Anonymous Rival: ‘The Phillies look and sound dead’

Pete mackanin and maikel franco

Pete Mackanin and Maikel Franco have to prove their value to the Phillies during the rest of the 2017 season. (Frank Klose/STP)

By Tim Kelly, Sports Talk Philly editor

After a 6-22 month of May, the Philadelphia Phillies hope that a flip of the calendar will allow them to break out of a prolonged run of bad baseball. Heck, the month of June can't possibly be worse than the month of May, right?

But May still happened, and based off of their current winning percentage of .333, the Phillies are on-pace to lose 108 games in 2017. That prompted an unnamed "rival" to blast the Phillies when discussing the team with Jon Heyman of FanRag Sports

“The Phillies look and sound dead,” one rival says. The team was 6-22 in May.

It's hard to argue with that take. Phillies general manager Matt Klentak suggested this week that the Phillies aren't planning to send Maikel Franco to Triple-A, but the 24-year-old hit just .218 in May, which was actually up from the .213 batting average he posted in April. Last year's lone All-Star representative, Odubel Herrera, batted .183 in May, with 30 strikeouts. Vince Velasquez, who flashed front-of-the-line starter potential at times in 2016, has a 5.58 ERA after the second month of the season and is going to open June on the disabled list. Even Jeremy Hellickson, who had a strong April and is thought of as one of the more reliable pitchers in the National League, posted a 7.04 ERA in 30.2 innings in May. 

Manager Pete Mackanin did agree to a one-year extension with a club option for 2019 on May 11, one that Klentak stood by earlier this week.
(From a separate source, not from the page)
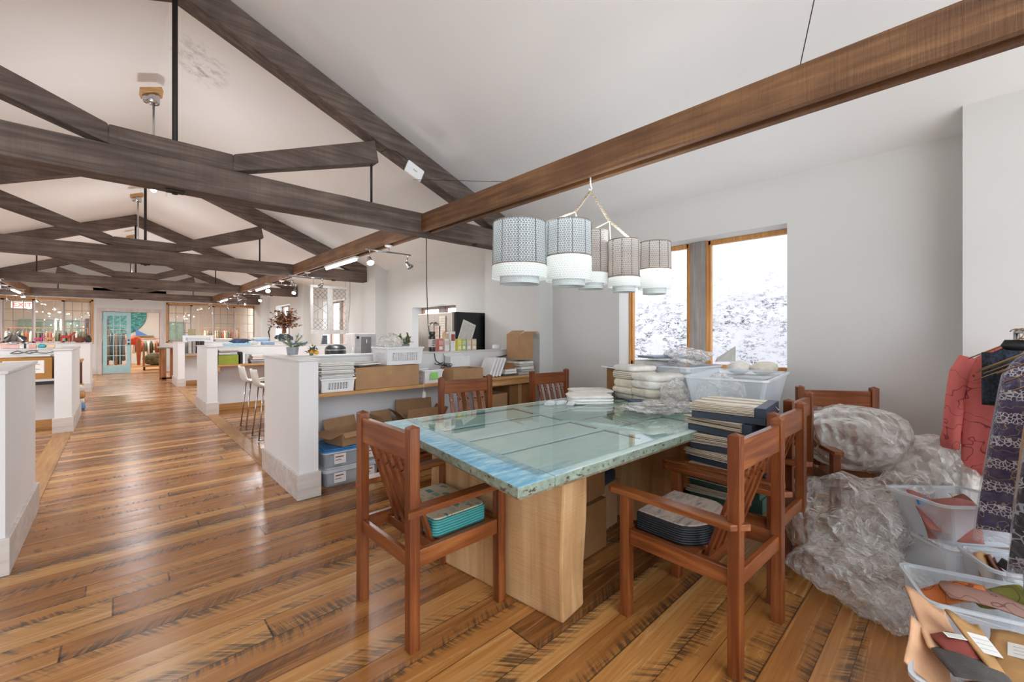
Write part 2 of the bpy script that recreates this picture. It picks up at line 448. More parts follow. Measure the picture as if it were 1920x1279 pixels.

That said, whether a month like May had to do with Mackanin losing the clubhouse, across-the-board underperformances and lack of talent, or all of the above, Mackanin will not have a job after 2017 if the Phillies look (or sound) lifeless for the rest of the season. 

SportsTalkPhilly.com spoke exclusively about the team's struggles with former Phillies Brett Myers and Billy Wagner (you can read that here), with both suggesting that how the Phillies respond to a horrible month of May will tell a lot about the team's character: 

Myers: "Losing takes a lot out of you and if you accept it then you're never going to win," Myers said. "They need to play the game the right way and don't let losing bring them down, because just like hitting it [losing] can be contagious."

Wagner: "You never know what you will get with youth, so this is a character test for a few guys," Wagner said of the scuffle. "These games will show you who the baseball players are. Jimmy (Rollins), Chase (Utley) and Pat (Burrell) went through this and they figured it out and learned how to win the World Series."

The Phillies will get their first chance to leave the month of May behind them Friday evening, when they welcome Buster Posey and the struggling San Francisco Giants to Citizens Bank Park for a three-game set.